— Rows from a dataset —
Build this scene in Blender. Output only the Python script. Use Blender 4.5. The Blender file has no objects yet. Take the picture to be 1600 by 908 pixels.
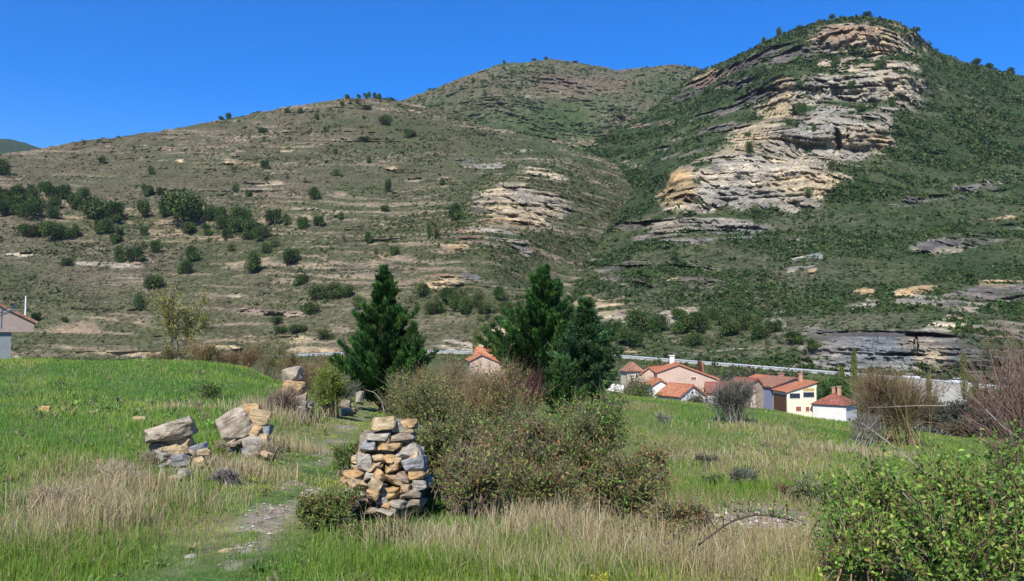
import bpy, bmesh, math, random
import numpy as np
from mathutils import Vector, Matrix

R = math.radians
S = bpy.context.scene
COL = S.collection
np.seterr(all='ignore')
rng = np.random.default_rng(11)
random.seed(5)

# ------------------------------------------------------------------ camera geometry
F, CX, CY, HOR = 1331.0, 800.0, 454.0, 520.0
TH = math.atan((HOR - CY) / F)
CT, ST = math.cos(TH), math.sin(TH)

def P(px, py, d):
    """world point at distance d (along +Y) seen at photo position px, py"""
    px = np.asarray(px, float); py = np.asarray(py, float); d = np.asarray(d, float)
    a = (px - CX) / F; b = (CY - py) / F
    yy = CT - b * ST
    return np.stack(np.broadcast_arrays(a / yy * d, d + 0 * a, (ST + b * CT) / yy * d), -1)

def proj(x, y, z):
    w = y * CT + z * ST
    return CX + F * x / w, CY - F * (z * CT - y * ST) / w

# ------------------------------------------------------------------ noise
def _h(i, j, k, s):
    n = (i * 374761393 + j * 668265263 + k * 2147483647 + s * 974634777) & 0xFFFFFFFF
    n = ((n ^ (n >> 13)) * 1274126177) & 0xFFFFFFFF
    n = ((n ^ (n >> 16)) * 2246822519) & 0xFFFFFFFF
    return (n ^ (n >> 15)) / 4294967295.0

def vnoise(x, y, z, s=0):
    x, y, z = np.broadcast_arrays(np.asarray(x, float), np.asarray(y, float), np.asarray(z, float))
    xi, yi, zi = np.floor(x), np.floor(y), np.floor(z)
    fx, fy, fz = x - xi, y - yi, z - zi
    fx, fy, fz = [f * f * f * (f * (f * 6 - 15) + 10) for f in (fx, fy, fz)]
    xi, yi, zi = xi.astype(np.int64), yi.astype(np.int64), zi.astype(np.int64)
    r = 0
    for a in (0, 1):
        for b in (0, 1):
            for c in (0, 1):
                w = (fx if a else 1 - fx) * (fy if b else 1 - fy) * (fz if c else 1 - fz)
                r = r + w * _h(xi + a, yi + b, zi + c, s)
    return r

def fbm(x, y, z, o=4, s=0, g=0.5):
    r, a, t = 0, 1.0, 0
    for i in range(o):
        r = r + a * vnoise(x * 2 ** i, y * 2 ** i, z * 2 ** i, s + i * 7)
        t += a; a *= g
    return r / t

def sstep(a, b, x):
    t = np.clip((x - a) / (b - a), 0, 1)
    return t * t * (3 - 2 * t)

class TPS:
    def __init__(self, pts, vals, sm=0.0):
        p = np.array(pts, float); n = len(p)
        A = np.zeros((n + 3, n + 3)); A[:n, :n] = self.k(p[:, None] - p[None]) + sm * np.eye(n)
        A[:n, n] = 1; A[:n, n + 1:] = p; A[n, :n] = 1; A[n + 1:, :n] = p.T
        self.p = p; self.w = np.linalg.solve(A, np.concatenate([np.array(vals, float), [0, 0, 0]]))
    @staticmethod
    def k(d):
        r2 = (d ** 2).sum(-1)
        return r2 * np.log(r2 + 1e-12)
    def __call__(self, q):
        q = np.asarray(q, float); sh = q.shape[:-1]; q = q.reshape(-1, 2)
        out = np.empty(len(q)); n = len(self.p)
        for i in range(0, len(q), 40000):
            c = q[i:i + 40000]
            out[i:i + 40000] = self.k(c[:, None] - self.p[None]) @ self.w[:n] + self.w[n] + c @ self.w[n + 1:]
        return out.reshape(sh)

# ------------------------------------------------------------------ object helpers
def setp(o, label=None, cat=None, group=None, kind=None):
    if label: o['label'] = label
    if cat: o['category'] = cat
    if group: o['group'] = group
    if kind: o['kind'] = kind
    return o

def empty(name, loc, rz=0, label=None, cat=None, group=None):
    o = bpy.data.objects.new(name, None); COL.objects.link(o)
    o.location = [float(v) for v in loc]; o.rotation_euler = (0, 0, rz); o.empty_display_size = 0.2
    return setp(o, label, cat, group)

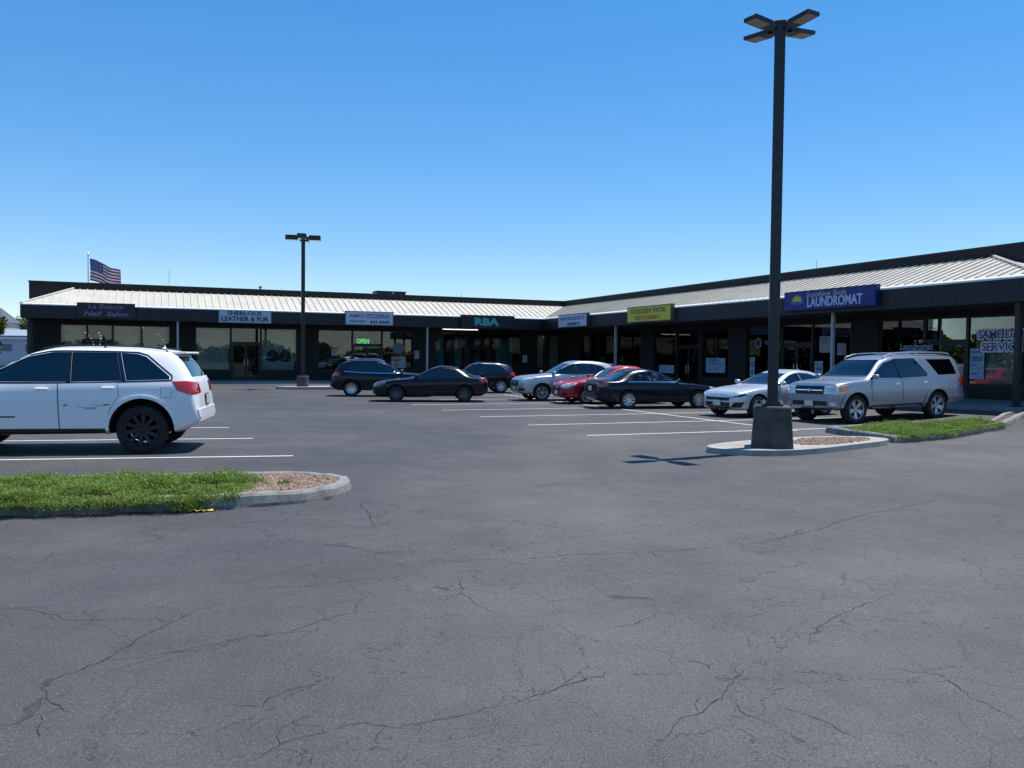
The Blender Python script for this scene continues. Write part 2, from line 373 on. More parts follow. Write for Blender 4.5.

— Description of the task —
Beginning with the first line of the records above, extract each line exactly through the line that holds "CT, ST = math.cos(TH), math.sin(TH)", both ends included. Omit pictures.

— Result of this task —
Build this scene in Blender. Output only the Python script. Use Blender 4.5. The Blender file has no objects yet. Take the picture to be 1600 by 908 pixels.
import bpy, bmesh, math, random
import numpy as np
from mathutils import Vector, Matrix

R = math.radians
S = bpy.context.scene
COL = S.collection
np.seterr(all='ignore')
rng = np.random.default_rng(11)
random.seed(5)

# ------------------------------------------------------------------ camera geometry
F, CX, CY, HOR = 1331.0, 800.0, 454.0, 520.0
TH = math.atan((HOR - CY) / F)
CT, ST = math.cos(TH), math.sin(TH)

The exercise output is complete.